* **Dataset content**:
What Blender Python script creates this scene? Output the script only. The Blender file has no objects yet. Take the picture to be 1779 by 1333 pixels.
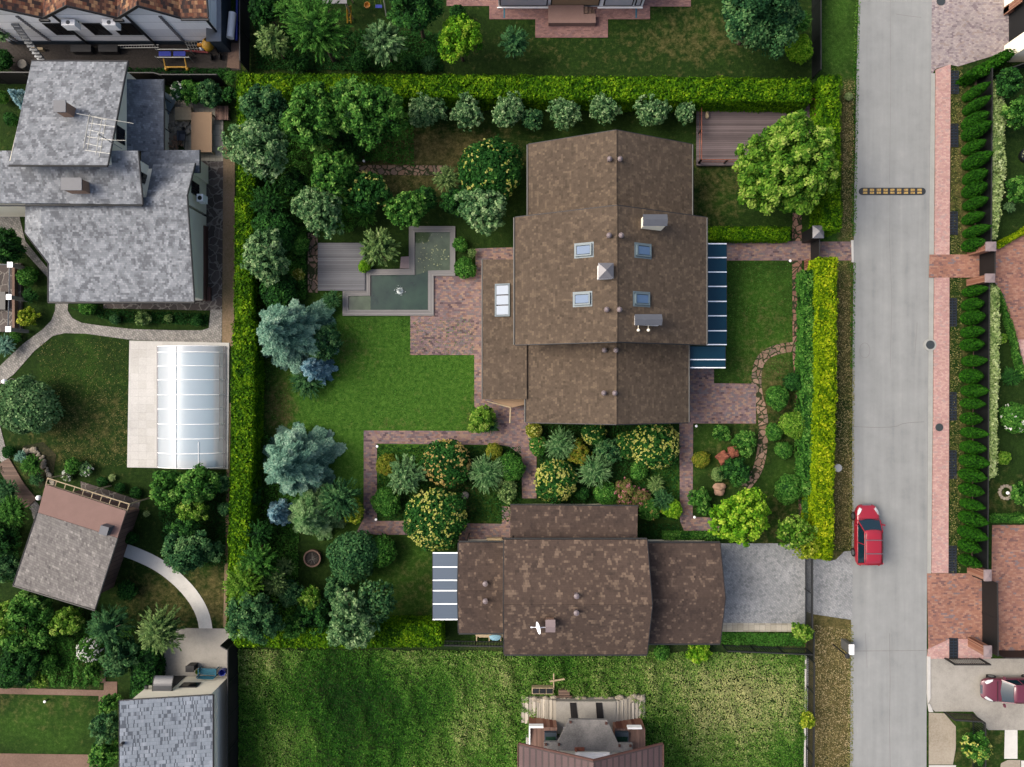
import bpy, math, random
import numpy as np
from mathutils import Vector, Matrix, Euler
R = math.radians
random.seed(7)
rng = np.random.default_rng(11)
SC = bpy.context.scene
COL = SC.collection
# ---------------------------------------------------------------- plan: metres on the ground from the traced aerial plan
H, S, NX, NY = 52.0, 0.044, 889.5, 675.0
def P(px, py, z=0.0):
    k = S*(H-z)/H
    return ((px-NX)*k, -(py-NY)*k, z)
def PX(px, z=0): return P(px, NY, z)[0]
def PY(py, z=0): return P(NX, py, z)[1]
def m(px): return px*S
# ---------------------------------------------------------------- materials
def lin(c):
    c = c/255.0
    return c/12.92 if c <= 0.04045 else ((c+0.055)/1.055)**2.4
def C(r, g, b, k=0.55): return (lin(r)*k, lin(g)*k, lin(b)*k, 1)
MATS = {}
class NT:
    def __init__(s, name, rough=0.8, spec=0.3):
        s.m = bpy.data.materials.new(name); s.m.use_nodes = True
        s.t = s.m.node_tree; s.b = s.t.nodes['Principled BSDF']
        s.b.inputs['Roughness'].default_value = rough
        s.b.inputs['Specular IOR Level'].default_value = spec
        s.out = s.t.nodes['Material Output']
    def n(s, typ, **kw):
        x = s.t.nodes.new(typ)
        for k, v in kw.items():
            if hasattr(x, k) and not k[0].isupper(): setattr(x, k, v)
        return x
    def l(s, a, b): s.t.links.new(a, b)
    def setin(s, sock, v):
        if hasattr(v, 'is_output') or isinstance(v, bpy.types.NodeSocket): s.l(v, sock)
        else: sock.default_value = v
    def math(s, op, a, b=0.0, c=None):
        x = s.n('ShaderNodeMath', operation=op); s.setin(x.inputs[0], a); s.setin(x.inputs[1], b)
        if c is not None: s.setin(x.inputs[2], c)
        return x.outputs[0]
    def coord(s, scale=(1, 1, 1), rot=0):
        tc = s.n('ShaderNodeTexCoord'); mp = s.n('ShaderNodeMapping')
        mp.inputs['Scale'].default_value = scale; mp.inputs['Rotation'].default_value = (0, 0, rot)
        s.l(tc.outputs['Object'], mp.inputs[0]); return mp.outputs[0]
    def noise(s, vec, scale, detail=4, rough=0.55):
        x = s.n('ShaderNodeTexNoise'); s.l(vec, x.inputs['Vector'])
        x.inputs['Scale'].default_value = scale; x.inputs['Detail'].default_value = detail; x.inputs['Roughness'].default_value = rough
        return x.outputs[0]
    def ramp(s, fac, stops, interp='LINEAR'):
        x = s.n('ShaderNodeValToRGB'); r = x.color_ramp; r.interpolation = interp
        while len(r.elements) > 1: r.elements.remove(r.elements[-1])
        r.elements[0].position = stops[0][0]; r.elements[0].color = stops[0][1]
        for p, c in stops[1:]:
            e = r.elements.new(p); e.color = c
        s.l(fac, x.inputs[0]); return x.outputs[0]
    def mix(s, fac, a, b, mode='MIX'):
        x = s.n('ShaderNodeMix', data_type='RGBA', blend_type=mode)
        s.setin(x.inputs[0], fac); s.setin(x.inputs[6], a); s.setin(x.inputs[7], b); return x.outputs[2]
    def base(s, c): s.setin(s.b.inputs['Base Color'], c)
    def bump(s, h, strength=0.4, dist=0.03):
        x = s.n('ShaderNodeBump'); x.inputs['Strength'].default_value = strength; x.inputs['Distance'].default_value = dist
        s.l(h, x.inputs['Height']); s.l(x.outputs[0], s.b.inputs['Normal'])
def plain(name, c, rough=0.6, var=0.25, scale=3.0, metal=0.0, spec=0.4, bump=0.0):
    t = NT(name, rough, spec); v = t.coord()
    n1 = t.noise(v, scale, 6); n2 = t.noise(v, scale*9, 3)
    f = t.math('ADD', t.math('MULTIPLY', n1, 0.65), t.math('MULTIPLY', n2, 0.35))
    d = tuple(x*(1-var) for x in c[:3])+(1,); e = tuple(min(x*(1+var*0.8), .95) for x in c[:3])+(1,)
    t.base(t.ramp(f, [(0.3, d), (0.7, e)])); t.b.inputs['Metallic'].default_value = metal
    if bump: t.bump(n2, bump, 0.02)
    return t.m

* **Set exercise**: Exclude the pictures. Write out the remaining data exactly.

* **Solution to this exercise**:
What Blender Python script creates this scene? Output the script only. The Blender file has no objects yet. Take the picture to be 1779 by 1333 pixels.
import bpy, math, random
import numpy as np
from mathutils import Vector, Matrix, Euler
R = math.radians
random.seed(7)
rng = np.random.default_rng(11)
SC = bpy.context.scene
COL = SC.collection
# ---------------------------------------------------------------- plan: metres on the ground from the traced aerial plan
H, S, NX, NY = 52.0, 0.044, 889.5, 675.0
def P(px, py, z=0.0):
    k = S*(H-z)/H
    return ((px-NX)*k, -(py-NY)*k, z)
def PX(px, z=0): return P(px, NY, z)[0]
def PY(py, z=0): return P(NX, py, z)[1]
def m(px): return px*S
# ---------------------------------------------------------------- materials
def lin(c):
    c = c/255.0
    return c/12.92 if c <= 0.04045 else ((c+0.055)/1.055)**2.4
def C(r, g, b, k=0.55): return (lin(r)*k, lin(g)*k, lin(b)*k, 1)
MATS = {}
class NT:
    def __init__(s, name, rough=0.8, spec=0.3):
        s.m = bpy.data.materials.new(name); s.m.use_nodes = True
        s.t = s.m.node_tree; s.b = s.t.nodes['Principled BSDF']
        s.b.inputs['Roughness'].default_value = rough
        s.b.inputs['Specular IOR Level'].default_value = spec
        s.out = s.t.nodes['Material Output']
    def n(s, typ, **kw):
        x = s.t.nodes.new(typ)
        for k, v in kw.items():
            if hasattr(x, k) and not k[0].isupper(): setattr(x, k, v)
        return x
    def l(s, a, b): s.t.links.new(a, b)
    def setin(s, sock, v):
        if hasattr(v, 'is_output') or isinstance(v, bpy.types.NodeSocket): s.l(v, sock)
        else: sock.default_value = v
    def math(s, op, a, b=0.0, c=None):
        x = s.n('ShaderNodeMath', operation=op); s.setin(x.inputs[0], a); s.setin(x.inputs[1], b)
        if c is not None: s.setin(x.inputs[2], c)
        return x.outputs[0]
    def coord(s, scale=(1, 1, 1), rot=0):
        tc = s.n('ShaderNodeTexCoord'); mp = s.n('ShaderNodeMapping')
        mp.inputs['Scale'].default_value = scale; mp.inputs['Rotation'].default_value = (0, 0, rot)
        s.l(tc.outputs['Object'], mp.inputs[0]); return mp.outputs[0]
    def noise(s, vec, scale, detail=4, rough=0.55):
        x = s.n('ShaderNodeTexNoise'); s.l(vec, x.inputs['Vector'])
        x.inputs['Scale'].default_value = scale; x.inputs['Detail'].default_value = detail; x.inputs['Roughness'].default_value = rough
        return x.outputs[0]
    def ramp(s, fac, stops, interp='LINEAR'):
        x = s.n('ShaderNodeValToRGB'); r = x.color_ramp; r.interpolation = interp
        while len(r.elements) > 1: r.elements.remove(r.elements[-1])
        r.elements[0].position = stops[0][0]; r.elements[0].color = stops[0][1]
        for p, c in stops[1:]:
            e = r.elements.new(p); e.color = c
        s.l(fac, x.inputs[0]); return x.outputs[0]
    def mix(s, fac, a, b, mode='MIX'):
        x = s.n('ShaderNodeMix', data_type='RGBA', blend_type=mode)
        s.setin(x.inputs[0], fac); s.setin(x.inputs[6], a); s.setin(x.inputs[7], b); return x.outputs[2]
    def base(s, c): s.setin(s.b.inputs['Base Color'], c)
    def bump(s, h, strength=0.4, dist=0.03):
        x = s.n('ShaderNodeBump'); x.inputs['Strength'].default_value = strength; x.inputs['Distance'].default_value = dist
        s.l(h, x.inputs['Height']); s.l(x.outputs[0], s.b.inputs['Normal'])
def plain(name, c, rough=0.6, var=0.25, scale=3.0, metal=0.0, spec=0.4, bump=0.0):
    t = NT(name, rough, spec); v = t.coord()
    n1 = t.noise(v, scale, 6); n2 = t.noise(v, scale*9, 3)
    f = t.math('ADD', t.math('MULTIPLY', n1, 0.65), t.math('MULTIPLY', n2, 0.35))
    d = tuple(x*(1-var) for x in c[:3])+(1,); e = tuple(min(x*(1+var*0.8), .95) for x in c[:3])+(1,)
    t.base(t.ramp(f, [(0.3, d), (0.7, e)])); t.b.inputs['Metallic'].default_value = metal
    if bump: t.bump(n2, bump, 0.02)
    return t.m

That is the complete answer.